### Task description
Copy all of the records below verbatim.

[Data items]

· · ·

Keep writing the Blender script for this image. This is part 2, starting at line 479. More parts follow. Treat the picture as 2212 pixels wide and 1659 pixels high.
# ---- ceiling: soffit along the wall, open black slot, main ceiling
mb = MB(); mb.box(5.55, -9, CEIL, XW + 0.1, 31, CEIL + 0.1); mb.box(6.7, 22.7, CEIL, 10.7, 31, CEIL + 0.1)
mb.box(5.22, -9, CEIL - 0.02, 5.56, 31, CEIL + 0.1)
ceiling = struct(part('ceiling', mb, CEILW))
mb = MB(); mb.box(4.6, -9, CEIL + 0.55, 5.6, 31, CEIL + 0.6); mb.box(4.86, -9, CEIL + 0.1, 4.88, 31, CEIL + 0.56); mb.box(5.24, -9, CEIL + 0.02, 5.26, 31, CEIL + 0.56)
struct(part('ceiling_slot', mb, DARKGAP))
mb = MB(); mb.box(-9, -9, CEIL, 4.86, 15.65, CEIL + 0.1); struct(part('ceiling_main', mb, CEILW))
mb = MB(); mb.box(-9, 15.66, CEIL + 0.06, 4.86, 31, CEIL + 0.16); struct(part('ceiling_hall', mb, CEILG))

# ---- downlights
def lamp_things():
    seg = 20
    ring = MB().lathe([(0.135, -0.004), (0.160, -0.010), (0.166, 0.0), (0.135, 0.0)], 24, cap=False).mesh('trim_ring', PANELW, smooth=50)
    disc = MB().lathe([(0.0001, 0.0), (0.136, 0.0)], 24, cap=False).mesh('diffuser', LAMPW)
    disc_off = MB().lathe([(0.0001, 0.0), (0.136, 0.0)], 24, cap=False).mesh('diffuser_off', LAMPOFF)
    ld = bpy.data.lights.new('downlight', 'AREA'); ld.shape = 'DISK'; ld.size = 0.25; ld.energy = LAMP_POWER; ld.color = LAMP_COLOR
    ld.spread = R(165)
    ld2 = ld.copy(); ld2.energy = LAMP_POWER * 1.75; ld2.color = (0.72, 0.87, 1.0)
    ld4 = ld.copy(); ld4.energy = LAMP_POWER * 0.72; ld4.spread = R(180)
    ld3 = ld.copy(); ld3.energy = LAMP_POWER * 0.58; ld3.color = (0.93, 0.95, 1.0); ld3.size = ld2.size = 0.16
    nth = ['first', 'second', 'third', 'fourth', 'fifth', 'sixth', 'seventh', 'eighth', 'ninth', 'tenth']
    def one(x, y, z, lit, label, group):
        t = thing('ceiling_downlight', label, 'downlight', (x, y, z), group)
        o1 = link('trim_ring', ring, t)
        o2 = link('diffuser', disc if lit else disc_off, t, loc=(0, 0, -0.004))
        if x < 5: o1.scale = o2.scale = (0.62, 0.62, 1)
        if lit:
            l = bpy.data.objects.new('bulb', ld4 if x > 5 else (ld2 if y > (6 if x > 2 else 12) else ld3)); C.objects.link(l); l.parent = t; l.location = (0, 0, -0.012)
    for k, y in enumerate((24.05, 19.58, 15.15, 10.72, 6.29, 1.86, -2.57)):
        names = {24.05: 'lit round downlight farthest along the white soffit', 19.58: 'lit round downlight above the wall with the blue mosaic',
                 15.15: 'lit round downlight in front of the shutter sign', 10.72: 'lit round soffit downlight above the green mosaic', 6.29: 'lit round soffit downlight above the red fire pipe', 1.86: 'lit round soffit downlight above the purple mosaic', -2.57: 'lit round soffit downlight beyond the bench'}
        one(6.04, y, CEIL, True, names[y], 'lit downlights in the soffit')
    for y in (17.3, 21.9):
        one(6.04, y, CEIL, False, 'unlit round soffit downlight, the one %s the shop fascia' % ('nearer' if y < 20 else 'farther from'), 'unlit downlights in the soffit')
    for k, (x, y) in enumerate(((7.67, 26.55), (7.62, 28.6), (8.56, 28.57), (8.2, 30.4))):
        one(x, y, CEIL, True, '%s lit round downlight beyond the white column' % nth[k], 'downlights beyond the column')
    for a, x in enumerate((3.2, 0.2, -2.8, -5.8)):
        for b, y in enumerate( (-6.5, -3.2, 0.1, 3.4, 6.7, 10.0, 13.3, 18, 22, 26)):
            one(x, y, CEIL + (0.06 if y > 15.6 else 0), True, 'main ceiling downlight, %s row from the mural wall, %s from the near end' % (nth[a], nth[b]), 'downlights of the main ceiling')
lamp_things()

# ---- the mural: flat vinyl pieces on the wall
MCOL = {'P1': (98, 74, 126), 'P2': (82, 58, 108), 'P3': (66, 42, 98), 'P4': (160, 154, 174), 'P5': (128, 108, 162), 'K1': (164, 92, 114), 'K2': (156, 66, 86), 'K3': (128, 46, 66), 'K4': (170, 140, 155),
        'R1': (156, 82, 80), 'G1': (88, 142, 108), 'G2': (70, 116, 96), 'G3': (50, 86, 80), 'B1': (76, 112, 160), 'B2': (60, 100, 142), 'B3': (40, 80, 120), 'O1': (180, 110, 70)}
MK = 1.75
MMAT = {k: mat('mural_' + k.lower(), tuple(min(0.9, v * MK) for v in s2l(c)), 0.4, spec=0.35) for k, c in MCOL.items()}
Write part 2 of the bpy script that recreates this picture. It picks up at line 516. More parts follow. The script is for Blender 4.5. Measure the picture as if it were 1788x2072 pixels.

· · ·

### Complete response
Keep writing the Blender script for this image. This is part 2, starting at line 479. More parts follow. Treat the picture as 2212 pixels wide and 1659 pixels high.
# ---- ceiling: soffit along the wall, open black slot, main ceiling
mb = MB(); mb.box(5.55, -9, CEIL, XW + 0.1, 31, CEIL + 0.1); mb.box(6.7, 22.7, CEIL, 10.7, 31, CEIL + 0.1)
mb.box(5.22, -9, CEIL - 0.02, 5.56, 31, CEIL + 0.1)
ceiling = struct(part('ceiling', mb, CEILW))
mb = MB(); mb.box(4.6, -9, CEIL + 0.55, 5.6, 31, CEIL + 0.6); mb.box(4.86, -9, CEIL + 0.1, 4.88, 31, CEIL + 0.56); mb.box(5.24, -9, CEIL + 0.02, 5.26, 31, CEIL + 0.56)
struct(part('ceiling_slot', mb, DARKGAP))
mb = MB(); mb.box(-9, -9, CEIL, 4.86, 15.65, CEIL + 0.1); struct(part('ceiling_main', mb, CEILW))
mb = MB(); mb.box(-9, 15.66, CEIL + 0.06, 4.86, 31, CEIL + 0.16); struct(part('ceiling_hall', mb, CEILG))

# ---- downlights
def lamp_things():
    seg = 20
    ring = MB().lathe([(0.135, -0.004), (0.160, -0.010), (0.166, 0.0), (0.135, 0.0)], 24, cap=False).mesh('trim_ring', PANELW, smooth=50)
    disc = MB().lathe([(0.0001, 0.0), (0.136, 0.0)], 24, cap=False).mesh('diffuser', LAMPW)
    disc_off = MB().lathe([(0.0001, 0.0), (0.136, 0.0)], 24, cap=False).mesh('diffuser_off', LAMPOFF)
    ld = bpy.data.lights.new('downlight', 'AREA'); ld.shape = 'DISK'; ld.size = 0.25; ld.energy = LAMP_POWER; ld.color = LAMP_COLOR
    ld.spread = R(165)
    ld2 = ld.copy(); ld2.energy = LAMP_POWER * 1.75; ld2.color = (0.72, 0.87, 1.0)
    ld4 = ld.copy(); ld4.energy = LAMP_POWER * 0.72; ld4.spread = R(180)
    ld3 = ld.copy(); ld3.energy = LAMP_POWER * 0.58; ld3.color = (0.93, 0.95, 1.0); ld3.size = ld2.size = 0.16
    nth = ['first', 'second', 'third', 'fourth', 'fifth', 'sixth', 'seventh', 'eighth', 'ninth', 'tenth']
    def one(x, y, z, lit, label, group):
        t = thing('ceiling_downlight', label, 'downlight', (x, y, z), group)
        o1 = link('trim_ring', ring, t)
        o2 = link('diffuser', disc if lit else disc_off, t, loc=(0, 0, -0.004))
        if x < 5: o1.scale = o2.scale = (0.62, 0.62, 1)
        if lit:
            l = bpy.data.objects.new('bulb', ld4 if x > 5 else (ld2 if y > (6 if x > 2 else 12) else ld3)); C.objects.link(l); l.parent = t; l.location = (0, 0, -0.012)
    for k, y in enumerate((24.05, 19.58, 15.15, 10.72, 6.29, 1.86, -2.57)):
        names = {24.05: 'lit round downlight farthest along the white soffit', 19.58: 'lit round downlight above the wall with the blue mosaic',
                 15.15: 'lit round downlight in front of the shutter sign', 10.72: 'lit round soffit downlight above the green mosaic', 6.29: 'lit round soffit downlight above the red fire pipe', 1.86: 'lit round soffit downlight above the purple mosaic', -2.57: 'lit round soffit downlight beyond the bench'}
        one(6.04, y, CEIL, True, names[y], 'lit downlights in the soffit')
    for y in (17.3, 21.9):
        one(6.04, y, CEIL, False, 'unlit round soffit downlight, the one %s the shop fascia' % ('nearer' if y < 20 else 'farther from'), 'unlit downlights in the soffit')
    for k, (x, y) in enumerate(((7.67, 26.55), (7.62, 28.6), (8.56, 28.57), (8.2, 30.4))):
        one(x, y, CEIL, True, '%s lit round downlight beyond the white column' % nth[k], 'downlights beyond the column')
    for a, x in enumerate((3.2, 0.2, -2.8, -5.8)):
        for b, y in enumerate( (-6.5, -3.2, 0.1, 3.4, 6.7, 10.0, 13.3, 18, 22, 26)):
            one(x, y, CEIL + (0.06 if y > 15.6 else 0), True, 'main ceiling downlight, %s row from the mural wall, %s from the near end' % (nth[a], nth[b]), 'downlights of the main ceiling')
lamp_things()

# ---- the mural: flat vinyl pieces on the wall
MCOL = {'P1': (98, 74, 126), 'P2': (82, 58, 108), 'P3': (66, 42, 98), 'P4': (160, 154, 174), 'P5': (128, 108, 162), 'K1': (164, 92, 114), 'K2': (156, 66, 86), 'K3': (128, 46, 66), 'K4': (170, 140, 155),
        'R1': (156, 82, 80), 'G1': (88, 142, 108), 'G2': (70, 116, 96), 'G3': (50, 86, 80), 'B1': (76, 112, 160), 'B2': (60, 100, 142), 'B3': (40, 80, 120), 'O1': (180, 110, 70)}
MK = 1.75
MMAT = {k: mat('mural_' + k.lower(), tuple(min(0.9, v * MK) for v in s2l(c)), 0.4, spec=0.35) for k, c in MCOL.items()}
Write part 2 of the bpy script that recreates this picture. It picks up at line 516. More parts follow. The script is for Blender 4.5. Measure the picture as if it were 1788x2072 pixels.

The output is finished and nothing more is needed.